When gas condensate reservoirs are developed by pressure depletion, retrograde condensation occurs at pressure below the dew point of the condensate gas reservoir. The minimum saturation required for the flow of condensate in reservoir rocks is so-called critical flow condensate saturation (CFCS). We often want to know how much the CFCS is, about this, some study indicates the CFCS is 30–50%. Yet, field experience indicates the CFCS at much lower saturation of around 10%, particularly in the presence of connate water. Although this may be ignored in laboratory studies, it could significantly contribute to recovery at field scale.

An experimental equipment by ultrasonic has been established in order to directly determine the CFCS in core at high pressure fluid system. At first, we verify the way by applying different kinds of porous media (no media, filling media and synthetic media) and test the saturated vapor pressure of CO2 in them, then we use two real gas condensate and two synthetic cores (one : porosity 37.1%, permeability 1.44µm2, and another : porosity 38.6%, permeability 1.73 µm2) to determine the CFCS, we demarcate the connection between condensate saturation and ultrasonic signal and get the CFCS which one is 15%, another is 18%.

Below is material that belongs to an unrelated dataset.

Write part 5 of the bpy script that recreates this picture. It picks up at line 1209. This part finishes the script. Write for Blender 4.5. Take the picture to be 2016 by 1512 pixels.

Relative permeability curve is one of the basic curves that are used in field exploitation. Yet, up to now, the real relative permeability curve of condensate reservoir still can't been directly measured since the present measurement techniques are limited, among which the biggest limitation is that there is no way to measure CFCS. Recent years, many studies were conducted on it, but the results are quite different. Some studies[1] indicate the CFCS is 30–50% while others[2] indicate the CFCS at much lower saturation of around 10%, particularly in the presence of connate water. Saeidi and Handy[3] studied the retrograde condensation of methane/propane mixtures in a horizontal sandstone core by depleting it to a maximum volumetric condensate dropout of 18% and did not observe condensate flow even with a 30% interstitial water saturation. Asar and Handy[4] determined gas and liquid relative permeabilities of a methane/propane mixture in a 0.19 µm2 permeability core at various pressure. They observed that the liquid saturation approaches zero as the liquid system approaches the critical condition and the interficial tension between the phases vanishes. They concluded that the liquid could flow at low liquid saturation in condensate reservoirs. Some reports indicate the presence of interstitial water remarkably affects the CFCS while some consider no effects. Knopp[6] compared gas flooding results on four cores with water saturation from 19.3 to 26.8%with those from water-free tests. Gas/oil saturations were not affected by the presence of water. Declaud et al[7] studied gas flooding in high-permeability sandstone cores(k1 to 1.5 µm2) and reported that the oil recovery and relative permeabilities were nearly identical with or without interstitial water saturation. The residual saturations were found to be very low at 3.5 to 6%. Dumore et al[8] studied the drainage of oil in Bentheim sandstones(k=2µm2) with and without interstitial water. The residual oil saturation decreased from 17 to 3% when a water saturation of 24% was restored in the core.

The cited reports envision the effect of interstitial water on CFCS completely diferently. The understanding of it is largely unresolved. Further study of it is very important especially for the exploitation of condensate gas cap reservoir. Explore reservoir by depletion and produce condensate along with oil rim if CFCS is low. Explore reservoir by keeping pressure above dew point to make sure no condensation takes place during production if CFCS is high.